For one, Cassie suffers from start to finish, trying to find some way to overcome the wound that will not leave her – the death and trauma of her friend Nina. This is no different from the Wagnerian opera wherein Tristan and Isolde constantly carry wounds with them – their love for one another and then a literal gaping wound in the case of Tristan that leads to his death. In both cases, the wounds are / were literal and metaphorical.

But we also get callbacks to the opera in other ways, including the film’s constant use of the drink motif. At the core of Wagner’s famed opera is a love potion that brings the lovers together, and allows them to open up about their feelings for one another; moreover, in the case of Isolde, the beverage allows her to let go of the hate she feels for Tristan at the start of the opera. When Brangäne reveals the love potion to King Marke, he is ready to forgive Tristan’s betrayal. So in a sense, the potion in “Tristan und Isolde” serves as a means of clarifying the mind and creating openness.

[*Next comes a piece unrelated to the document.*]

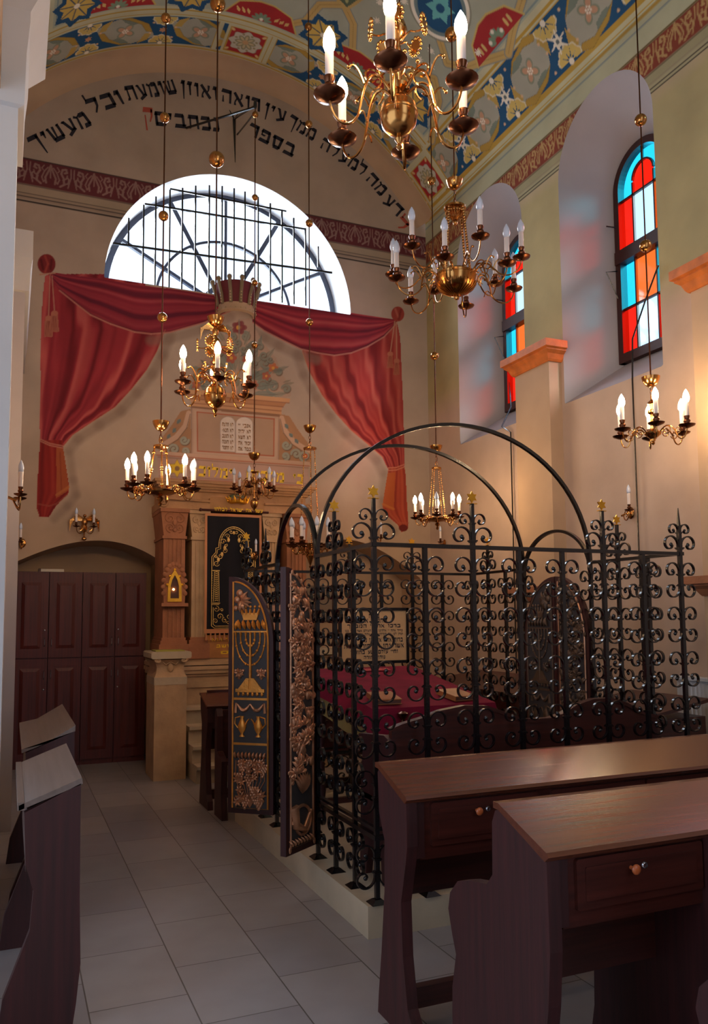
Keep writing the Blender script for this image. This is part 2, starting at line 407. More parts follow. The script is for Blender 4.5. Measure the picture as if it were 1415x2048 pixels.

“Promising Young Woman” is full of drinks, but instead of the “healing” and “clarifying” effect in “Tristan,” they actually cloud the senses and leave people vulnerable. At the start of the film, men comment on how a supposedly drunk Cassie is “asking for it.” It’s precisely this attitude and actions that lead to Nina’s rape by Al Monroe and his buddies. Cassie then reverses the trend by spiking quite a few drinks to get back at the traitors. In this light, drinks symbolize deceitfulness and danger and nowhere is this more emblematic than in the most unexpected of moments – Ryan and Cassie’s first meeting at the coffee shop where Cassie works. Out of spite and as part of a joke, she spits in Ryan’s coffee cup. Ryan drinks it up, a vomit-inducing act that is meant to “endear us” to him, before he is later revealed to be as deceitful and disgusting as that opening action.

Like in “Tristan,” there is also an emphasis on true friendship and the deceit of “supposed friends.” Wagner’s opera focuses primarily on the opposition between Melot (a traitor who is supposed to be Tristan’s best friend) and Kurwenal (who stands beside him to the death). There is also Brangäne, who remains with Isolde throughout the opera. In the case of “Promising Young Woman,” we see Cassie living out Nina’s pain in her own life and the direct opposition from Madison, who could care less and deserted her friend in the moment of need. Ryan’s revealed betrayal and Al’s best friend running off on him also prove to be “Melots” in this film.

But what of the ending which is arguably Fennell’s greatest alignment and comment on the opera? When Al ultimately kills Cassie at her moment of triumph, the film suggests the traditional Aristotelean tragedy in which its central heroine’s need for revenge ultimately leads to her death and a loss of hope for any righting of wrongs.

That’s where the “Liebestod” and its foreshadowing comes in. For in Wagner’s opera, the two lovers could never find fulfillment in daily life, where the structures of the world around them would always hinder their ability to be together. They can only find that fulfillment of their love in death. And as portrayed in the opera, Isolde, in a moment of pure bliss, is both part of the real world and beyond it.

So, it is rather fitting that as Al Monroe and the entire patriarchal establishment is ready to celebrate its victory after throwing aside another woman that posed a threat to its way of life, Cassie “returns from the dead” one last time.

Except, this time, she’s not alone. As the cops arrest Al and end the festivities, Ryan receives a series of scheduled texts from Cassie AND Nina. Like Isolde, she’s still there with them in spirit, but she’s also beyond them all, reunited with Nina so that they can heal together.